Targeting Gingrich, former Navy Secretary John Lehman said on a conference call arranged by Romney’s campaign that the 20- year former House member’s “leadership has always been very erratic on virtually all subjects, but especially in defense, and we cannot have an erratic leader in these perilous times.”

Some of the former Reagan officials cited March 1986 remarks Gingrich gave in which they said he sharply criticized Reagan’s approach to the Cold War.

‘Newt’s Judgment’

“If Newt has shown one thing, he does not have good judgment,” said Gerald Carmen, a former U.S. ambassador to the United Nations. “Who in the world would ever trust the United States to Newt’s judgment?”

In a dueling call for reporters run by the Gingrich camp, former Reagan National Security adviser Robert McFarlane said the Georgian was a “reliable voice” and “enthusiastic supporter” on Reagan’s defense agenda.

“Romney’s on the wrong side of the Republican Party,” Reagan biographer Craig Shirley said. “He is from the moderate, establishment, elitist part of the party.”

The competing surrogates highlighted the sharpening rivalry between the leading Republican contenders after Romney assailed Gingrich in a Jan. 26 televised debate for his campaign tactics and rhetoric.

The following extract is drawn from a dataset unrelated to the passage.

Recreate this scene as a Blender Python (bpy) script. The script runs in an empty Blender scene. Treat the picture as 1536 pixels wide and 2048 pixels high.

Working to rebound from Romney’s performance, Gingrich’s campaign announced plans to air a television ad in Florida suggesting Romney was dishonest in his criticisms of Gingrich.

‘Mislead, Distort’

“What kind of man would mislead, distort, and deceive just to win an election?” the narrator of the advertisement says. “This man would be Mitt Romney.”

It disputes Romney’s claim in the debate that he had always voted Republican when he had the chance, citing his 1992 primary vote for Democratic presidential candidate Paul Tsongas when former President George H.W. Bush was vying with Pat Buchanan for the Republican nomination.

As the two front-runners tangled, Republican candidate Rick Santorum took a break from Florida campaigning and returned home to West Chester, Pennsylvania, to do his taxes.

Santorum, a former Pennsylvania senator, said he would return to the competition after he prepared his returns for public release.

“I’m coming back within 24 hours, and I’m here through up to Election Day,” he said in an interview with Fox News. “I’ve spent every minute here in Florida, and I’m going to work in Florida.”